So at the close of play yesterday we left the Corps of Discovery at Travelers Rest, where nowadays US-93 meets US-12. From here they ascended the Lolo Pass in much the same way as US-12 does, but once they'd reached the top of the pass they kept going up, following an Indian trail the followed the ridgelines across the mountains and into Nez Perce territory in what's now Idaho. Their Shoshone guide - variously referred to as "Tobe", "Old Toby" or just plain "Toby" - assured them that it was an Easy Stroll for a Lady or similar nonsense.
Lolo Pass. L & C went off through the trees on the opposite side of US-12, because US-12 wasn't finished until 1962. |
It wasn't. Now the guidebok tells of the existence of something euphemistically referred to as the "Lolo Motorway" but the M1 it ent. There is a picture of an ordinary Honda saloon on the said road, which consists of Forest Service road, but it also recommended taking an axe and a shovel and having a high ground clearance which in my case I had not got. And it rained overnight. Also US-12 down the valley of the Lochsa and Clearwater rivers is brain-meltingly pretty to look at.

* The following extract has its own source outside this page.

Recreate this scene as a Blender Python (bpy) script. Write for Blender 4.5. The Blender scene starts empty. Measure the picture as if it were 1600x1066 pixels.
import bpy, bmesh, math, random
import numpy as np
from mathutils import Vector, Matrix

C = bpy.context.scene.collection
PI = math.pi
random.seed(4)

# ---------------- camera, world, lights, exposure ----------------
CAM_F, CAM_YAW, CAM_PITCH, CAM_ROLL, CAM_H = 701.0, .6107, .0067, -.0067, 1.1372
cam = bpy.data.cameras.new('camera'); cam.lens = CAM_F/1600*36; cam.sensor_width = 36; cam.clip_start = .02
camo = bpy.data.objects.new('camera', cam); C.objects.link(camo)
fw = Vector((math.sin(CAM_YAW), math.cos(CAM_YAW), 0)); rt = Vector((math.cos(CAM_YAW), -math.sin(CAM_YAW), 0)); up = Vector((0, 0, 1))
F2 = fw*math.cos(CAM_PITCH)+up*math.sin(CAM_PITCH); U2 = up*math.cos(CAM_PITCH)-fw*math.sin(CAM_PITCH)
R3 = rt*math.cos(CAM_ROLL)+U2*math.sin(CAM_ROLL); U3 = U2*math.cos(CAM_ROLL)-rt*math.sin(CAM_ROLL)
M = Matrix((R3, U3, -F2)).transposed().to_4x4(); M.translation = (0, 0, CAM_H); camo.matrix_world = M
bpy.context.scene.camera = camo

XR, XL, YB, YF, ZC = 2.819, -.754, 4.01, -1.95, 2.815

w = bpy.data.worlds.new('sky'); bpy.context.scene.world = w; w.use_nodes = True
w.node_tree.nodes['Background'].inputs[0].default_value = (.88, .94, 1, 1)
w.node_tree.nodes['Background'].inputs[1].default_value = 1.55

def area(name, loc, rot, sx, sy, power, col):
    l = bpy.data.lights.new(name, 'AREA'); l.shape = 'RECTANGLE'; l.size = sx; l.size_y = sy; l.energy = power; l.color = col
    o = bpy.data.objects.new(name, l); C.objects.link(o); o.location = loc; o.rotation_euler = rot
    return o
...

You have to go more than a hundred downhill miles before reaching Greer and the turn-off for ID-11, then another ten or fifteen up the valley side to Weippe1. All in all a bit easier than our heroes had it because, although it was only September the snow came early, the edible animals buggered off to warmer places at the expedition took the thick end of a fortnight struggling through the wilderness and having to scoff some of their precious horses to avoid starving utterly to DETH. They finally made it to Weippe Prairie, a
beautiful upland prairie field of about two by three miles bordered by farmland made from cleared pine forests
where they met the Nez Perce and gorged themselves on dried salmon and camas roots to such an extent that most of them became ill.
Weippe Prairie with the offending mountains in the background |
The Nez Perce, being an all-round sound bunch of dudes, led the party down to the Clearwater River and, at a camp near present-day Orofino, helped them build canoes for the rest of the trip down to the Pacific and back.
From here on in the route is easier to follow on account of there mostly being actual roads that track the Snake and Mighty Columbia rivers all the way. Now, "Nom Nom" - purveyors of petril and toothy comestibles in Clarkston WA - if you could see your way clear to selling milk in containers of less than one gallon, why, that'd be just peachy!
- Pronounced "WEE-ipe". Look, I only work here.